Jakarta (MI) : Panglima TNI Laksamana Agus Suhartono mengatakan, proyek bersama pembuatan pesawat canggih Korean Fighter Experiment (KFX) ditunda pelaksanaannya.
"KFX ditunda pelaksananya disesuaikan dengan pengembangan teknologi. Apalagi Pemerintah Korea Selatan baru mengalami pergantian," kata Panglima TNI Laksamana Agus Suhartono seusai penutupan Kongres ke-68 Dewan Olahraga Militer Internasional (CISM - Conseille International du Sport Militaire), di Jakarta, Kamis (16/5).
Dia menegaskan, penundaan tersebut tidak akan berdampak negatif. "Tidak ada pengaruhnya penundaan itu. Itu di luar Minimum Essential Force kita," tegasnya.
Terpisah Komisi I DPR akan mengagendakan rapat dengan Kementerian Pertahanan (Kemhan) dan jajaran TNI. Rapat tersebut untuk membahas proses modernisasi alutsista yang dalam prosesnya bermasalah.
Komisi I juga bakal meminta penjelasan terkait proyek bersama pembuatan pesawat canggih KFX yang dihentikan sepihak oleh Korea Selatan (Korsel) dan telah merugikan Indonesia sebagai mitranya.
"Dalam rapat internal di Komisi I Senin (13/5) diputuskan, kita akan mempertanyakan kenapa perjanjian itu lemah. Sehingga, Korsel secara sepihak bisa dengan seenaknya membatalkan proyek kerjasamanya," kata Wakil Ketua Komisi I Tubagus Hasanuddin di Jakarta, beberapa waktu lalu.

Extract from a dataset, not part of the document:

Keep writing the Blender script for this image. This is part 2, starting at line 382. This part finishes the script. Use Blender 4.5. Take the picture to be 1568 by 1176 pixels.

Dia mengungkapkan, kerjasama pembelian tiga kapal selam dari Korsel juga akan dipertanyakan Komisi I. Pasalnya, ternyata teknologi kapal selam dari Korsel itu menggunakan teknologi Jerman. Sedangkan Jerman sendiri hanya memberikan lisensi teknologi kapal selam itu kepada Turki.
"Kita dapat surat dari pemerintah Jerman yang isinya mempertanyakan langkah pemerintah RI membeli kapal selam dari Korsel, yang menggunakan sistem teknologi yang dimiliki Jerman. Di mana, dalam surat tersebut disebutkan bahwa pihak Korsel tidak mendapat lisensi teknologi dari Jerman. Lisensinya hanya diberikan pada Turki saja," ungkapnya.
Dia menjelaskan, surat dari Jerman sebenarnya memperingatkan Indonesia agar hati-hati saja atas kapal selam yang dibeli dari Korsel. Mengingat, tidak ada jaminan lisensi dari negara pemilik teknologinya. Dikatakan, secara etika semestinya Korsel harus meminta izin terlebih dahulu ke Jerman.
Kejadian tersebut, lanjut dia, berpengaruh pada upaya modernisasi alutsista TNI Aangkatan Laut (AL). "Saran Komisi I, TNI AL nyari lagi saja kapal selam yang tidak bermasalah. Karena, saat ini banyak negara produsen kapal selam kok," tandas politikus Partai Demokrasi Indonesia Perjuangan (PDIP) ini.